Instruction
For the material that follows, return exactly the lines from the one with "Write the bpy" through the one with "SC.camera = cam", both ends included.

Records for this exercise
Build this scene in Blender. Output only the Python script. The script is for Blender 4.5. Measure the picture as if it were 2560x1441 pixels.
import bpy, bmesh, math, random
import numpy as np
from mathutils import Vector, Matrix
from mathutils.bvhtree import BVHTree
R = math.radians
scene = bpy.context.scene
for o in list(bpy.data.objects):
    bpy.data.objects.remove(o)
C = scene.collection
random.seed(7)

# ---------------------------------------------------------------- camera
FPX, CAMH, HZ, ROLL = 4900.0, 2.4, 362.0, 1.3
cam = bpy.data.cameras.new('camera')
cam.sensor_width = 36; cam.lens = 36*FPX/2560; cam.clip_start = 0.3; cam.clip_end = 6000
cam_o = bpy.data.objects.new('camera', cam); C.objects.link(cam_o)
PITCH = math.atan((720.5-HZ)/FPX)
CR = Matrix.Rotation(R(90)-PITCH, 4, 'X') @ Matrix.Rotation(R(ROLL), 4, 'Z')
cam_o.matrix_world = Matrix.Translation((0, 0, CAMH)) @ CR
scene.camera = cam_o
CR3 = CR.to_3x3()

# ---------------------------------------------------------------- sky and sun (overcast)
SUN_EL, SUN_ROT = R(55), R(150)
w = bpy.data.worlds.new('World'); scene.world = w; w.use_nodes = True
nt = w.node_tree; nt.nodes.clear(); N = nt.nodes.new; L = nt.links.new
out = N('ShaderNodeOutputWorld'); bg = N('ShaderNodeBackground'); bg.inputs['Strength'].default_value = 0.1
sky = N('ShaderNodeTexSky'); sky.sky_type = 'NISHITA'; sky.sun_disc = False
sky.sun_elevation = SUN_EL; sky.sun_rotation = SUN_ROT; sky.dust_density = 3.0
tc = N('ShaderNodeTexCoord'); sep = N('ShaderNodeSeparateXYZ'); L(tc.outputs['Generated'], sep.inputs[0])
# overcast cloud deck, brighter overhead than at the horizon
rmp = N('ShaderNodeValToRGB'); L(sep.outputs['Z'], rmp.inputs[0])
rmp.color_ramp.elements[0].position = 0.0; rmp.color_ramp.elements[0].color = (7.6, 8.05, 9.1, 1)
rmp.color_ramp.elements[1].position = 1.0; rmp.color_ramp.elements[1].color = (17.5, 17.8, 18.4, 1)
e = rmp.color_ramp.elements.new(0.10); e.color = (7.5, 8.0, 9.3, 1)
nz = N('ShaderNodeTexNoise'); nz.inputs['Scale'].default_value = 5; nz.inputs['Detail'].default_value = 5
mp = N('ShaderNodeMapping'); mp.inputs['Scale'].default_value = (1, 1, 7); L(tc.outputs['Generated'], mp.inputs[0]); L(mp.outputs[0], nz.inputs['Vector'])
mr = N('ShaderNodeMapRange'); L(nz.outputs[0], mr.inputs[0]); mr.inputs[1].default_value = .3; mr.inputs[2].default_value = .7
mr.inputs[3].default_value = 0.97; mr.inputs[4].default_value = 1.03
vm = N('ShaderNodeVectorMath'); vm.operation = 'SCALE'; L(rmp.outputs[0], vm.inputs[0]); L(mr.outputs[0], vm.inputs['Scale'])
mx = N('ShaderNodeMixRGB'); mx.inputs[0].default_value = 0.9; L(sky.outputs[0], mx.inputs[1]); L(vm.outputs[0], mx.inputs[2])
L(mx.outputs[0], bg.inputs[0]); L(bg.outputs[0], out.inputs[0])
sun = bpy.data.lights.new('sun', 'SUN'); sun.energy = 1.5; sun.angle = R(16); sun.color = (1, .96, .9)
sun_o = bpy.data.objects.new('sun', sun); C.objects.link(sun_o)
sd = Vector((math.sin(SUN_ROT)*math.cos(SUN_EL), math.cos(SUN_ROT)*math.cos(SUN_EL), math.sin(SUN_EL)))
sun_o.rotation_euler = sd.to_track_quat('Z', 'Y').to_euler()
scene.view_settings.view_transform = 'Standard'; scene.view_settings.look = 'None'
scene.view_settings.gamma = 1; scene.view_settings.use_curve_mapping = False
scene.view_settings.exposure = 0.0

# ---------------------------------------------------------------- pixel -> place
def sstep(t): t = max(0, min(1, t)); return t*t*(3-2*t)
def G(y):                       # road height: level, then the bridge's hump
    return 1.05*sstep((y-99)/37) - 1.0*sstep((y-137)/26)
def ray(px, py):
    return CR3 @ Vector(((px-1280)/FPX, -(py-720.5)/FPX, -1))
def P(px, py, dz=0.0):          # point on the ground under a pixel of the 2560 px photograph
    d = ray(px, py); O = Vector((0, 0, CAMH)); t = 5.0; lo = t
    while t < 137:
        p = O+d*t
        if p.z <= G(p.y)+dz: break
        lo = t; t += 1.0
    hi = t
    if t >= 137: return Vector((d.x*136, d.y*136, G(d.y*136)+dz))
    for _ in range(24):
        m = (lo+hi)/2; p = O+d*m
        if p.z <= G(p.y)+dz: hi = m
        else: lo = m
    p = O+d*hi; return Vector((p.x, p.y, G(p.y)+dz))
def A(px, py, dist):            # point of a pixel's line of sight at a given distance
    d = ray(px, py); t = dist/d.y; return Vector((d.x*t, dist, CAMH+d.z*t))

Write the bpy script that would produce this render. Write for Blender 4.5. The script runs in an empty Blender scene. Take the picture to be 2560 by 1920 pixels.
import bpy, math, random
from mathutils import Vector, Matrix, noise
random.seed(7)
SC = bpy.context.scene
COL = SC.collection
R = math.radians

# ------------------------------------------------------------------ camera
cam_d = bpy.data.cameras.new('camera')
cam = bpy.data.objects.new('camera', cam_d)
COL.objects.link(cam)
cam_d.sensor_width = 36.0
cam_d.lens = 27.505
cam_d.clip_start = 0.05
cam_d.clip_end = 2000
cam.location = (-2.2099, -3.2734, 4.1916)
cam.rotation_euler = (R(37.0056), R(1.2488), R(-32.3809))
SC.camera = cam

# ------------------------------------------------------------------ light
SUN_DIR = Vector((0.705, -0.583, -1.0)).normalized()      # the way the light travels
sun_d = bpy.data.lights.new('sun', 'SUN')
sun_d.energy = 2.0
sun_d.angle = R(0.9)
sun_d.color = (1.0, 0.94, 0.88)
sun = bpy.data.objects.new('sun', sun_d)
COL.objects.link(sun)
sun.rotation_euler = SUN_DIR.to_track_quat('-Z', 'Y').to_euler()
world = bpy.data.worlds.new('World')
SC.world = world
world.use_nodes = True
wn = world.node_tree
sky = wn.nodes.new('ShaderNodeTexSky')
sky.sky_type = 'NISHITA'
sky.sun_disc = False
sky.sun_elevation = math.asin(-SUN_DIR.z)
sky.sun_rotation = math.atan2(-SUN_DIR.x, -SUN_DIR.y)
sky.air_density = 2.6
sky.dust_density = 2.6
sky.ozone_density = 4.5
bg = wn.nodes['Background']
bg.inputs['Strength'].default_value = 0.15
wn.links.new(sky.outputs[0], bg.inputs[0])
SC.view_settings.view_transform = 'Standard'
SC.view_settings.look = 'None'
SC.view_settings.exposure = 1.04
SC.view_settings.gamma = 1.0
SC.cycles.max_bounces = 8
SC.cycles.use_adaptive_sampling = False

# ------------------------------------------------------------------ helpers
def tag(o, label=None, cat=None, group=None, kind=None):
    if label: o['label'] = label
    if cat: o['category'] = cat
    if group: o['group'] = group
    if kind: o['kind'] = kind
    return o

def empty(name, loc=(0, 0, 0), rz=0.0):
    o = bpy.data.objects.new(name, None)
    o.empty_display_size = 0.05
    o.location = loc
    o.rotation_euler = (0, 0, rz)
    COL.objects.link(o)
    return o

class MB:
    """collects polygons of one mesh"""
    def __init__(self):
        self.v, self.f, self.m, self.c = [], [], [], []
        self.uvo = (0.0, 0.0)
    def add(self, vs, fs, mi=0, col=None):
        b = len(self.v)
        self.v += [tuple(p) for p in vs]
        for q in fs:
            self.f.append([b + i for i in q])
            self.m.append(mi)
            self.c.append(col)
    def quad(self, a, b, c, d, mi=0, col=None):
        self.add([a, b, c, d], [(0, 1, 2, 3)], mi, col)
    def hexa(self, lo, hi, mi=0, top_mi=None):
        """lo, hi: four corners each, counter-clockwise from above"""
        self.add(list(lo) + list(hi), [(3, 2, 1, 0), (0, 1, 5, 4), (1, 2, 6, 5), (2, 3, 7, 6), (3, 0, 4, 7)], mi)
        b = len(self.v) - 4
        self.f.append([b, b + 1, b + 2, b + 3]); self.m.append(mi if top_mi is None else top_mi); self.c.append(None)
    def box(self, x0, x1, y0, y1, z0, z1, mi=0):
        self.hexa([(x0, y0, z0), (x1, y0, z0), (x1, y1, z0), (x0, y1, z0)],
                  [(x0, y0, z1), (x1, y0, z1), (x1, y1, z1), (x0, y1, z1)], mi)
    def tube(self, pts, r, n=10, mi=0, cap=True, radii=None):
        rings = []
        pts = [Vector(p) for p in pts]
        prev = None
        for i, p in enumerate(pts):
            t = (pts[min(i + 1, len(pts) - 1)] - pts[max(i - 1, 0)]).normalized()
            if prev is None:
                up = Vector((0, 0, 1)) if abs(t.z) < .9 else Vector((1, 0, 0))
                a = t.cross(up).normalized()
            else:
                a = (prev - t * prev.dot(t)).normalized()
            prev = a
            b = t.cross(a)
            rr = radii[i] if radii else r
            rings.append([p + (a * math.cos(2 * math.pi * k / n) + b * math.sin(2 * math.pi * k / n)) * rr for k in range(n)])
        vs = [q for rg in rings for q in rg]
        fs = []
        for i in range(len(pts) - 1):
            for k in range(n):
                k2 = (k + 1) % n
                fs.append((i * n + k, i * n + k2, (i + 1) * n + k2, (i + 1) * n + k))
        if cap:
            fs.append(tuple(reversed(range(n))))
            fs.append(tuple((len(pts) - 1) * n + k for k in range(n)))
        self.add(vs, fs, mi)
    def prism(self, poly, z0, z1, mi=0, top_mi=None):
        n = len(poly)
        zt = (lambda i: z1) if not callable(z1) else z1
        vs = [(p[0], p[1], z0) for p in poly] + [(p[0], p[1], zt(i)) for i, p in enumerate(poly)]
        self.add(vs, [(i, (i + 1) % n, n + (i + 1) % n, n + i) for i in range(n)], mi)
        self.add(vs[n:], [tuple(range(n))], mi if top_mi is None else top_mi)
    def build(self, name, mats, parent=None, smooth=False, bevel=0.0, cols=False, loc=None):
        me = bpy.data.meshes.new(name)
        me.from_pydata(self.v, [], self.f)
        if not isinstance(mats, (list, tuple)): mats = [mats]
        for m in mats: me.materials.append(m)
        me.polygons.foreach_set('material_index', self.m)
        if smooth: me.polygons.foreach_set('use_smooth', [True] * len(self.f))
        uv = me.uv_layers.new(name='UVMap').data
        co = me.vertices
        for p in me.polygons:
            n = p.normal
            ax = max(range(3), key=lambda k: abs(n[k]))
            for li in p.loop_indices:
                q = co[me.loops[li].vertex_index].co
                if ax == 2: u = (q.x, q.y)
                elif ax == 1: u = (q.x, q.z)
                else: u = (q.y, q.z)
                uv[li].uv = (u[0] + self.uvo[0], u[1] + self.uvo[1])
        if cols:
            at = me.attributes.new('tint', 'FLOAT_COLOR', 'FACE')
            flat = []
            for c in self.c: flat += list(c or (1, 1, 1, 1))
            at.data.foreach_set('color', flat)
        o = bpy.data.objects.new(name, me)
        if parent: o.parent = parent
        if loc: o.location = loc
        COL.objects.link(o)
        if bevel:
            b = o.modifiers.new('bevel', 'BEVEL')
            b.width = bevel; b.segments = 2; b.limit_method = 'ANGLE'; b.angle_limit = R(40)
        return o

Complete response
Write the bpy script that would produce this render. Write for Blender 4.5. The script runs in an empty Blender scene. Take the picture to be 2560 by 1920 pixels.
import bpy, math, random
from mathutils import Vector, Matrix, noise
random.seed(7)
SC = bpy.context.scene
COL = SC.collection
R = math.radians

# ------------------------------------------------------------------ camera
cam_d = bpy.data.cameras.new('camera')
cam = bpy.data.objects.new('camera', cam_d)
COL.objects.link(cam)
cam_d.sensor_width = 36.0
cam_d.lens = 27.505
cam_d.clip_start = 0.05
cam_d.clip_end = 2000
cam.location = (-2.2099, -3.2734, 4.1916)
cam.rotation_euler = (R(37.0056), R(1.2488), R(-32.3809))
SC.camera = cam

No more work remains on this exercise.